Tuesday, November 25, 2008

Sub-Prime? The Next Generation! FHA? (really?)

SUB-PRIME - PREDATORY - LOANS LENDING - BAILOUT -FINANCIAL CRISIS


They're Baaack! Just when we thought it was safe to go into the wate.. no no no, I meant the mortgage market! This time, FHA loans are the mark.

With the drying-up (or is that drying-down?) of the credit and especially the mortgage market, as announced, the Federal government is trying to re-start the housing market. One way to do that is to use already existing programs, like VA, FHA, USDA Rural Home, etc. Each of these programs is very good at what it does, and with all three of them it is to make loans, specifically mortgage loans to current or existing homeowners.

There is always a catch - some mortgage brokers are committing the same kind of fraud with FHA loans as were prevalent with other loans, such as those made by IndyMacBank, Wells Fargo, Option One, Ameriquest et al.
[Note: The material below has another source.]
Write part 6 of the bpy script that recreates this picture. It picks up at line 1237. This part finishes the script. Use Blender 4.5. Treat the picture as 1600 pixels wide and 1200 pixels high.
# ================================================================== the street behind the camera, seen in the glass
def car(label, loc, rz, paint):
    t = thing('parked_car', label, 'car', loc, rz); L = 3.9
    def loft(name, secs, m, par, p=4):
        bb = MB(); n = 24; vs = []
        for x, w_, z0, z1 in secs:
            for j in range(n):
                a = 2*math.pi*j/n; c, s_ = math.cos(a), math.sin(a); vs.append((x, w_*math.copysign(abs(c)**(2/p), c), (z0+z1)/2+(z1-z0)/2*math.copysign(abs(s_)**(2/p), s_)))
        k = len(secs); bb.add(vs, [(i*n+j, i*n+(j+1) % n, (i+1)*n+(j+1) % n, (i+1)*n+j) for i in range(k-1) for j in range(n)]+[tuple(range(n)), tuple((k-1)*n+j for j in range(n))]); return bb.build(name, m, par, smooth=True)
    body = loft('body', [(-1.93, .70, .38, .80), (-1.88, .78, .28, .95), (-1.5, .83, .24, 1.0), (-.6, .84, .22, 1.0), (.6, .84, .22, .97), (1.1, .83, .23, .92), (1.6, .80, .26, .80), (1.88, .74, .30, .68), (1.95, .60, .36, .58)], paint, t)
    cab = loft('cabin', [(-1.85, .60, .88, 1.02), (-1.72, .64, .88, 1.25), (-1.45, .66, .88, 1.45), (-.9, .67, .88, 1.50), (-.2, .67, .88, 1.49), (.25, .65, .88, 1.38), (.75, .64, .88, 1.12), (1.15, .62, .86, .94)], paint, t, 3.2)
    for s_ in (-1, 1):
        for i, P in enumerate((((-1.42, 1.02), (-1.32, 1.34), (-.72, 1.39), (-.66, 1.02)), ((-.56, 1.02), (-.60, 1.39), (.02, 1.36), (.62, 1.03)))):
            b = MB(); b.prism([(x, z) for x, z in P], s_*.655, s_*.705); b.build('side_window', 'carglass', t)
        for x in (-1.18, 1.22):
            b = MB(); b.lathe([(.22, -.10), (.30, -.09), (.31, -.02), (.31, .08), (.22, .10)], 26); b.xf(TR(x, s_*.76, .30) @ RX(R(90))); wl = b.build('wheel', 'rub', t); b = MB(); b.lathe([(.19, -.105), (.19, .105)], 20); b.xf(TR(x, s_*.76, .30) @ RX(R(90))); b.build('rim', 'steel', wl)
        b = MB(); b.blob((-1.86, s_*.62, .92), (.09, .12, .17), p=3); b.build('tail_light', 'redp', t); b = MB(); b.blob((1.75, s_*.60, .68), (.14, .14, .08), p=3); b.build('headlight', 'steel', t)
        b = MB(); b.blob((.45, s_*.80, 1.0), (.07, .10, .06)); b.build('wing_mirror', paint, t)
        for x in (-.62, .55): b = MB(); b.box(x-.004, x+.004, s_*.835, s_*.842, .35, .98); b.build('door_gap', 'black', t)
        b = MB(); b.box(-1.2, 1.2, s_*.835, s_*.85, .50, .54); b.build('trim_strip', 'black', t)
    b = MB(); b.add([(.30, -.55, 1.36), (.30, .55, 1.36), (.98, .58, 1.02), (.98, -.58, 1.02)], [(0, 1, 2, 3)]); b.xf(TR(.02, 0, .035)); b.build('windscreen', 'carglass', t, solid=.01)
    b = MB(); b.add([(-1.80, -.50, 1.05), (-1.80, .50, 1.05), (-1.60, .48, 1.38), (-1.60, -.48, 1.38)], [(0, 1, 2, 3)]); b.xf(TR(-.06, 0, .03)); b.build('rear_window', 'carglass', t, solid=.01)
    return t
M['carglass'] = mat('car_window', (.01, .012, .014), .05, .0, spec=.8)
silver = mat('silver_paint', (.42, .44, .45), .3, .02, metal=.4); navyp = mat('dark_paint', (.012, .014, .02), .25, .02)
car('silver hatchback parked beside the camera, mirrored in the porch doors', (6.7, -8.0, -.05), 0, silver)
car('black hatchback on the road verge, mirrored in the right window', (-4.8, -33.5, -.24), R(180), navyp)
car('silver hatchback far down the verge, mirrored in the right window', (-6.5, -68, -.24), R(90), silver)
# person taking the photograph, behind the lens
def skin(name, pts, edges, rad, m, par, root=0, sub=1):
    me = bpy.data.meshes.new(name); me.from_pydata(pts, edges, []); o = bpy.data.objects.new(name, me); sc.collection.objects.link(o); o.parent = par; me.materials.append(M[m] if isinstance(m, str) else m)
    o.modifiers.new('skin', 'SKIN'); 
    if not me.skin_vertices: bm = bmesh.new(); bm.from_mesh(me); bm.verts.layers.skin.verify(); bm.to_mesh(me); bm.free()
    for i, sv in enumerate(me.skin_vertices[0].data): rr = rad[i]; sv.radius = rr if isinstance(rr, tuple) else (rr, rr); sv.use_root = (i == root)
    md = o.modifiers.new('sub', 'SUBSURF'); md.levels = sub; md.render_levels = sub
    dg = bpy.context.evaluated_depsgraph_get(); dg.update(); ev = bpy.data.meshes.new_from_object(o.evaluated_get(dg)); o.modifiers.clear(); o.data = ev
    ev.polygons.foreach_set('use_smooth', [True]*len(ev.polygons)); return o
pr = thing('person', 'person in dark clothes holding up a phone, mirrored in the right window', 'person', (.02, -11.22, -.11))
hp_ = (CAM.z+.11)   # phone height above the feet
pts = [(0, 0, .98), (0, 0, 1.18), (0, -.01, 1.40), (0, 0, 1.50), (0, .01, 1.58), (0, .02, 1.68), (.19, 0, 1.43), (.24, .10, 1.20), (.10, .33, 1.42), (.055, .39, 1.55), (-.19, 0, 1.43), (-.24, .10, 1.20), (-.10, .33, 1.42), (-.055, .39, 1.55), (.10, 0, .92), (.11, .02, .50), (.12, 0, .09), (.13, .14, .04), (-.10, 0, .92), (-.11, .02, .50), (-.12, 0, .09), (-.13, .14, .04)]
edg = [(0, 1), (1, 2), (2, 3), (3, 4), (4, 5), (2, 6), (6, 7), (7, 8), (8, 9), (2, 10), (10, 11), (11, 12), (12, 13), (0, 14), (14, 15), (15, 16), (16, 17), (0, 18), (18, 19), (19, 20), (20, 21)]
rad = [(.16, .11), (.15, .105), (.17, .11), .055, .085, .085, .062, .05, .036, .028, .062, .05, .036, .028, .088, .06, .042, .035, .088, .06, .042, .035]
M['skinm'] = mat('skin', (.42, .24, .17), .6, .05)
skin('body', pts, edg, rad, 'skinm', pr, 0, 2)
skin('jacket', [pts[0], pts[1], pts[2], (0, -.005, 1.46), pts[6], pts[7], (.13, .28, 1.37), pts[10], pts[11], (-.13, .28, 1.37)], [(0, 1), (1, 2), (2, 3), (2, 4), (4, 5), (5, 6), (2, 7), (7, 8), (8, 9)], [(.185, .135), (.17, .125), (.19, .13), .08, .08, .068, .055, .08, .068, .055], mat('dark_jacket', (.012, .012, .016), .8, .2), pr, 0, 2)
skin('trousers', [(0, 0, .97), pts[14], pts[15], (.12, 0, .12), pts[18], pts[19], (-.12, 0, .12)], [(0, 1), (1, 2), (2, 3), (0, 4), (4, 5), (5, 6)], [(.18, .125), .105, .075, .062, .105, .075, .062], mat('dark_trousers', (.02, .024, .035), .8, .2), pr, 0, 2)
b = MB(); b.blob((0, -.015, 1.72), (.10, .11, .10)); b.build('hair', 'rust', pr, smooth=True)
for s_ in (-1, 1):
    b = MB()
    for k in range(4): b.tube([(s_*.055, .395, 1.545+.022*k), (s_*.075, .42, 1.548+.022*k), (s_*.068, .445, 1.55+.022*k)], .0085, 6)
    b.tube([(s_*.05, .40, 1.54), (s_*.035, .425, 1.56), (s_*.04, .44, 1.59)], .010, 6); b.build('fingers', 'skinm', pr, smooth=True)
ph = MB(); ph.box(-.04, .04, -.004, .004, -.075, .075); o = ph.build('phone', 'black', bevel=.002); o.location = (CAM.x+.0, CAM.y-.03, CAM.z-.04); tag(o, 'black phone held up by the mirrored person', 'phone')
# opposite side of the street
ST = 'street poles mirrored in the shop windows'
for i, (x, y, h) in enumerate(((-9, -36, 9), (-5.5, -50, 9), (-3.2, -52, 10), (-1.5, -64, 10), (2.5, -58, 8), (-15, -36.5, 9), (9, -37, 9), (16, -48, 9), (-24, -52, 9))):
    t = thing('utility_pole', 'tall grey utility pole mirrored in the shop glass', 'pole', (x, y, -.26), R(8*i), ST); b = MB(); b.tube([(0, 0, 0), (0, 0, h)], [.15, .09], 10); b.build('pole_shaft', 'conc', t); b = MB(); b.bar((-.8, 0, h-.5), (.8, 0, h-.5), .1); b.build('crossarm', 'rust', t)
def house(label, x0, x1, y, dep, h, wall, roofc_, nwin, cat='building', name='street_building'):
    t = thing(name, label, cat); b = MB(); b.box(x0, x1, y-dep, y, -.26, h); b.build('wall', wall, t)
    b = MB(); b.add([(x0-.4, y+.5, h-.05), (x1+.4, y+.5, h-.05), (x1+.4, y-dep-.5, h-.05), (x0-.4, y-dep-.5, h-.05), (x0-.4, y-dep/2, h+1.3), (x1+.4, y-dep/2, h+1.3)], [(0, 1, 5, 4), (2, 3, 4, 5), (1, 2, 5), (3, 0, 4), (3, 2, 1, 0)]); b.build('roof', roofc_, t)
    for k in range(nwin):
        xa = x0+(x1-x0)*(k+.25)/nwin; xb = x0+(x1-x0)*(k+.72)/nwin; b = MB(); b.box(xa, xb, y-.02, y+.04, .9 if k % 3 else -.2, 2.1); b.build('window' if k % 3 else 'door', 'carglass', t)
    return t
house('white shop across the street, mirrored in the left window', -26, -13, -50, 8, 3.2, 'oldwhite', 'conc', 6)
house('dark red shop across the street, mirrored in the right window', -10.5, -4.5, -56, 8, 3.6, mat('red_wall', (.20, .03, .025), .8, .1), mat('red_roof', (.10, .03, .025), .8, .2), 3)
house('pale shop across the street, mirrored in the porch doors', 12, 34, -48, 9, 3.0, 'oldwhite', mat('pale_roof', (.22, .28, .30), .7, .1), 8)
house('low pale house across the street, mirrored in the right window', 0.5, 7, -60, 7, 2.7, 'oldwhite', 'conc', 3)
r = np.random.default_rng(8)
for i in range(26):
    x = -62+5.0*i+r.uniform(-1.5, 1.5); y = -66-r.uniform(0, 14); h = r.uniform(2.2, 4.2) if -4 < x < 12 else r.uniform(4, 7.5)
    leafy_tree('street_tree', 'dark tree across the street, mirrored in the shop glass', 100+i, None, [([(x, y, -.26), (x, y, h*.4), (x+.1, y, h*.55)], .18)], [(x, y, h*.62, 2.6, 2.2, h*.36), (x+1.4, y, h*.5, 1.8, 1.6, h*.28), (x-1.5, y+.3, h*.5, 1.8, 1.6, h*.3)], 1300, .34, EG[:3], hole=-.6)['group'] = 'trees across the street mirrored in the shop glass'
Mortgage applications and documentation is not meant to be an exercise in creative writing. Unfortunately too many mortgage originators do not understand that.

The tricks are the same -altering an application after the borrower has signed it so income can be added to make the loan more attractive to an underwriter. Getting someone in a Bank to falsify Verifications of Deposit or Verifications of Mortgage, also works well to fool the folks making the decisions. Having fake appraisals done, where the value is placed well above the market is another favorite. In June of 2008, the Massachusetts Attorney General announced that the principals of Direct Finance Corporation, which was licensed by the Division of Banks, and at least two employees of community banks were indicted for mortgage fraud and various other matters, for doing just those things.

FHA was too trusting of its originators because they were usually trustworthy. Once the "bad guys" lost the ability to do conventional non-agency loans, like to the lenders mentioned above, these middlemen/women just took the same techniques and applied them to the VA/FHA/USDA field. We might think that these groups would have been more vigilant but...

In the 1980s, while I was working with the Maryland S&L crisis, running failed S&Ls I came across a true story about mortgage fraud that seems both comical and sad now. There were two older women who had been in the mortgage business for years. Keep in mind, that in the mid 80s interest rates were in the mid teens, like 15% for a NORMAL residential mortgage rate.

These women worked with FHA and VA loans almost exclusively. To make a loan more appealing, they would alter an application, make up Verifications, change documents before, during and after closings. Remember, PCs were just getting started so the method was the comical (now) side. They had no fewer than 10 typewriters of different manufacture so they could match the type style. Additionally, they had several IBM Selectrics, the ones with the little interchangeable steel ball, so they could use a hundred different type faces and fonts. They were caught by chance and went to jail for several years (the sad part). Point is that the mortgage fraud business has always been alive and well.